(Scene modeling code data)
##########
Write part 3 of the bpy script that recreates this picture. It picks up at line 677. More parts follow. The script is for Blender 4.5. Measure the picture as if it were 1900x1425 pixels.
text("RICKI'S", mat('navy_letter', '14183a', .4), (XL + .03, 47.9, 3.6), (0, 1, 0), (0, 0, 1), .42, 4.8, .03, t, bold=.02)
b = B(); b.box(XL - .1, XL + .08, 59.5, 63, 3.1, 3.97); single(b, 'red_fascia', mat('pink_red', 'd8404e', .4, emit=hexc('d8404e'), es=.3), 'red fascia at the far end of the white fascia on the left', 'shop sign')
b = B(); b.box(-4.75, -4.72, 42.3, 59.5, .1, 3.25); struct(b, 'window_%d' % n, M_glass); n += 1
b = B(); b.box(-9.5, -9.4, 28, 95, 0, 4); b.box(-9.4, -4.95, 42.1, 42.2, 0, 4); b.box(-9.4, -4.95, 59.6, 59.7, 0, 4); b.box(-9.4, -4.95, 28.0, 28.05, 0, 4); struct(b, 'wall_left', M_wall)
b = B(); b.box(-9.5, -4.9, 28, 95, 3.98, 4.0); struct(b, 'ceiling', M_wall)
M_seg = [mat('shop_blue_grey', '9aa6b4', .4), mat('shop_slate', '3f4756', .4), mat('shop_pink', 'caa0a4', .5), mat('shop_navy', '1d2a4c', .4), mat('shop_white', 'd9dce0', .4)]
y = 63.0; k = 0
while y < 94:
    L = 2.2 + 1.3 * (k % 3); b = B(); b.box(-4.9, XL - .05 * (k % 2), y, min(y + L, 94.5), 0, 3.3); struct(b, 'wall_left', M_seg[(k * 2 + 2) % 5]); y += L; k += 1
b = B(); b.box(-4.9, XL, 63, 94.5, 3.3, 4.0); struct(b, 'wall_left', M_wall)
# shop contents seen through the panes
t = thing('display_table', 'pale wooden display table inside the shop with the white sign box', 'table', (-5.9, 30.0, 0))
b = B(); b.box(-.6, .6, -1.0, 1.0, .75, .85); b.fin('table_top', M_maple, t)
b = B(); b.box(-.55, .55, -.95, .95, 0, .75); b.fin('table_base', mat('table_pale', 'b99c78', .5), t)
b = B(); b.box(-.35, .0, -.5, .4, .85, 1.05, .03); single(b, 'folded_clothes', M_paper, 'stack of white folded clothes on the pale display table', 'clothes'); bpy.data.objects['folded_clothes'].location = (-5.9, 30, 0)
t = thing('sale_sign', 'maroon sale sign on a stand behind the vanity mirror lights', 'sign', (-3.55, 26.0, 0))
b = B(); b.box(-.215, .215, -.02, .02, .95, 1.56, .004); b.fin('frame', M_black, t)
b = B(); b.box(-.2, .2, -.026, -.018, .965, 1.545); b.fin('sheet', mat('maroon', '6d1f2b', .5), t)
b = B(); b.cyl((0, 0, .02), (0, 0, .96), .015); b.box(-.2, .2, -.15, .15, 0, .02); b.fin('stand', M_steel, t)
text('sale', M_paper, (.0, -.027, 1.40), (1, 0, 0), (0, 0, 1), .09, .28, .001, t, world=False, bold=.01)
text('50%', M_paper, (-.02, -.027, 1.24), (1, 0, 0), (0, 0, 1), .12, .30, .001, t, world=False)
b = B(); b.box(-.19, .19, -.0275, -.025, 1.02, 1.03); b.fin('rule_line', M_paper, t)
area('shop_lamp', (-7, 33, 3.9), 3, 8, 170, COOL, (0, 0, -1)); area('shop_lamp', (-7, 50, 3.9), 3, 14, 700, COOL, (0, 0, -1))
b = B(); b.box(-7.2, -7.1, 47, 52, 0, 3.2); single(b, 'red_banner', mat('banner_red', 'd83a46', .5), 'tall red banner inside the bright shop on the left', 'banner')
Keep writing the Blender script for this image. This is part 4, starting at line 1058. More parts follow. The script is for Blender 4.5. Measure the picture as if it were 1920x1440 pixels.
##########
Given exercise: Reproduce the records in full, exactly as written.

Written response:
Write part 3 of the bpy script that recreates this picture. It picks up at line 677. More parts follow. The script is for Blender 4.5. Measure the picture as if it were 1900x1425 pixels.
text("RICKI'S", mat('navy_letter', '14183a', .4), (XL + .03, 47.9, 3.6), (0, 1, 0), (0, 0, 1), .42, 4.8, .03, t, bold=.02)
b = B(); b.box(XL - .1, XL + .08, 59.5, 63, 3.1, 3.97); single(b, 'red_fascia', mat('pink_red', 'd8404e', .4, emit=hexc('d8404e'), es=.3), 'red fascia at the far end of the white fascia on the left', 'shop sign')
b = B(); b.box(-4.75, -4.72, 42.3, 59.5, .1, 3.25); struct(b, 'window_%d' % n, M_glass); n += 1
b = B(); b.box(-9.5, -9.4, 28, 95, 0, 4); b.box(-9.4, -4.95, 42.1, 42.2, 0, 4); b.box(-9.4, -4.95, 59.6, 59.7, 0, 4); b.box(-9.4, -4.95, 28.0, 28.05, 0, 4); struct(b, 'wall_left', M_wall)
b = B(); b.box(-9.5, -4.9, 28, 95, 3.98, 4.0); struct(b, 'ceiling', M_wall)
M_seg = [mat('shop_blue_grey', '9aa6b4', .4), mat('shop_slate', '3f4756', .4), mat('shop_pink', 'caa0a4', .5), mat('shop_navy', '1d2a4c', .4), mat('shop_white', 'd9dce0', .4)]
y = 63.0; k = 0
while y < 94:
    L = 2.2 + 1.3 * (k % 3); b = B(); b.box(-4.9, XL - .05 * (k % 2), y, min(y + L, 94.5), 0, 3.3); struct(b, 'wall_left', M_seg[(k * 2 + 2) % 5]); y += L; k += 1
b = B(); b.box(-4.9, XL, 63, 94.5, 3.3, 4.0); struct(b, 'wall_left', M_wall)
# shop contents seen through the panes
t = thing('display_table', 'pale wooden display table inside the shop with the white sign box', 'table', (-5.9, 30.0, 0))
b = B(); b.box(-.6, .6, -1.0, 1.0, .75, .85); b.fin('table_top', M_maple, t)
b = B(); b.box(-.55, .55, -.95, .95, 0, .75); b.fin('table_base', mat('table_pale', 'b99c78', .5), t)
b = B(); b.box(-.35, .0, -.5, .4, .85, 1.05, .03); single(b, 'folded_clothes', M_paper, 'stack of white folded clothes on the pale display table', 'clothes'); bpy.data.objects['folded_clothes'].location = (-5.9, 30, 0)
t = thing('sale_sign', 'maroon sale sign on a stand behind the vanity mirror lights', 'sign', (-3.55, 26.0, 0))
b = B(); b.box(-.215, .215, -.02, .02, .95, 1.56, .004); b.fin('frame', M_black, t)
b = B(); b.box(-.2, .2, -.026, -.018, .965, 1.545); b.fin('sheet', mat('maroon', '6d1f2b', .5), t)
b = B(); b.cyl((0, 0, .02), (0, 0, .96), .015); b.box(-.2, .2, -.15, .15, 0, .02); b.fin('stand', M_steel, t)
text('sale', M_paper, (.0, -.027, 1.40), (1, 0, 0), (0, 0, 1), .09, .28, .001, t, world=False, bold=.01)
text('50%', M_paper, (-.02, -.027, 1.24), (1, 0, 0), (0, 0, 1), .12, .30, .001, t, world=False)
b = B(); b.box(-.19, .19, -.0275, -.025, 1.02, 1.03); b.fin('rule_line', M_paper, t)
area('shop_lamp', (-7, 33, 3.9), 3, 8, 170, COOL, (0, 0, -1)); area('shop_lamp', (-7, 50, 3.9), 3, 14, 700, COOL, (0, 0, -1))
b = B(); b.box(-7.2, -7.1, 47, 52, 0, 3.2); single(b, 'red_banner', mat('banner_red', 'd83a46', .5), 'tall red banner inside the bright shop on the left', 'banner')
Keep writing the Blender script for this image. This is part 4, starting at line 1058. More parts follow. The script is for Blender 4.5. Measure the picture as if it were 1920x1440 pixels.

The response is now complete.